Согласно позднему Гершензону, «Дух-Логос» – пламя Божеского и человеческого творчества, – как некий «Гольфстрем», прорывается сквозь толщи времен и культур, согревая и оформляя собой все уровни человеческого бытия – от глубин подсознания до самых высоких, сверхсознательных его проявлений – и одновременно сжигая собой все то, что суетно, неподвижно и нестойко. Тема благодатного огня как вечно подвижной основы и преемственности, и обновления нашего взрывообразно развивающегося мира прочитывается Гершензоном и в Ригведе, и в Авесте, и в ветхозаветных и новозаветных текстах Библии, и в отрывках Гераклита, и в пушкинской поэзии.

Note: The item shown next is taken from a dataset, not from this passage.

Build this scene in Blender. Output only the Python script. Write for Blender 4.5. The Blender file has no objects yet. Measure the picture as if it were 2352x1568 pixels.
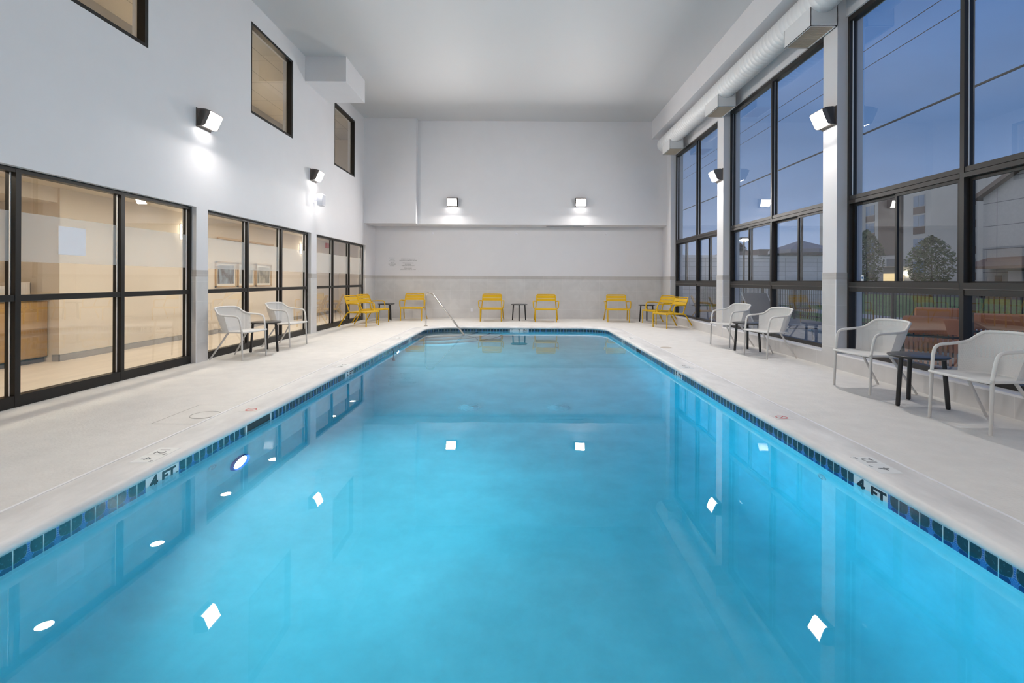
import bpy, bmesh, math, random
from mathutils import Vector, Matrix
from mathutils.geometry import tessellate_polygon
random.seed(7)
PI = math.pi
SC = bpy.context.scene
COL = SC.collection

# ------------------------------------------------------------------ object helpers
def tag(o, label=None, cat=None, group=None, kind=None):
    if label: o['label'] = label
    if cat: o['category'] = cat
    if group: o['group'] = group
    if kind: o['kind'] = kind
    return o
def empty(name, loc=(0, 0, 0), rz=0, label=None, cat=None, group=None, kind=None):
    o = bpy.data.objects.new(name, None); COL.objects.link(o)
    o.location = loc; o.rotation_euler = (0, 0, rz); o.empty_display_size = .1
    return tag(o, label, cat, group, kind)
def finish(bm, name, mat, parent=None, smooth=False, bevel=0, angle=40):
    bmesh.ops.remove_doubles(bm, verts=bm.verts, dist=1e-5)
    if bevel:
        es = [e for e in bm.edges if len(e.link_faces) == 2 and e.calc_face_angle(0) > .6]
        bmesh.ops.bevel(bm, geom=es, offset=bevel, segments=2, affect='EDGES', profile=.6)
    bmesh.ops.recalc_face_normals(bm, faces=bm.faces)
    me = bpy.data.meshes.new(name); bm.to_mesh(me); bm.free()
    for m in (mat if isinstance(mat, (list, tuple)) else [mat]): me.materials.append(m)
    if smooth:
        me.polygons.foreach_set('use_smooth', [True] * len(me.polygons))
        me.set_sharp_from_angle(angle=math.radians(angle))
    o = bpy.data.objects.new(name, me); COL.objects.link(o)
    if parent: o.parent = parent
    return o
def struct(bm, name, mat, label, smooth=False, bevel=0, parent=None):
    o = finish(bm, name, mat, parent, smooth, bevel)
    if parent is None: tag(o, label, 'setting', None, 'structure')
    return o
def copy_tree(o, parent=None):
    c = o.copy(); COL.objects.link(c); c.parent = parent
    for ch in list(o.children): copy_tree(ch, c)
    return c
def BM(): return bmesh.new()
def box(bm, x0, x1, y0, y1, z0, z1):
    v = [bm.verts.new((x, y, z)) for z in (z0, z1) for y in (y0, y1) for x in (x0, x1)]
    for f in ((0, 2, 3, 1), (4, 5, 7, 6), (0, 1, 5, 4), (2, 6, 7, 3), (0, 4, 6, 2), (1, 3, 7, 5)):
        bm.faces.new([v[i] for i in f])
    return bm
def quad(bm, pts):
    return bm.faces.new([bm.verts.new(p) for p in pts])
def prism(bm, poly, z0, z1, axis='z'):
    """extrude a 2-D polygon along an axis"""
    def P(a, b, c):
        return (a, b, c) if axis == 'z' else ((c, a, b) if axis == 'x' else (a, c, b))
    lo = [bm.verts.new(P(a, b, z0)) for a, b in poly]; hi = [bm.verts.new(P(a, b, z1)) for a, b in poly]
    n = len(poly)
    bm.faces.new(lo[::-1]); bm.faces.new(hi)
    for i in range(n): bm.faces.new((lo[i], lo[(i + 1) % n], hi[(i + 1) % n], hi[i]))
    return bm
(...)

Рвущийся сквозь времена и пространства Огонь-Логос – некий залог неподвластных нашим досужим чаяниям, нашим претензиям или систематикам всечеловеческих путей к самосознанию и свободе. И когда рушатся традиционные формы культуры, традиционные формы социальной и государственной организации, когда мир вступает в полосу духовного сиротства и когда эмпирическая история почти что ничего доброго не сулит, – именно этот огненный духовный вектор становится едва ли не самым явным и насущным[481].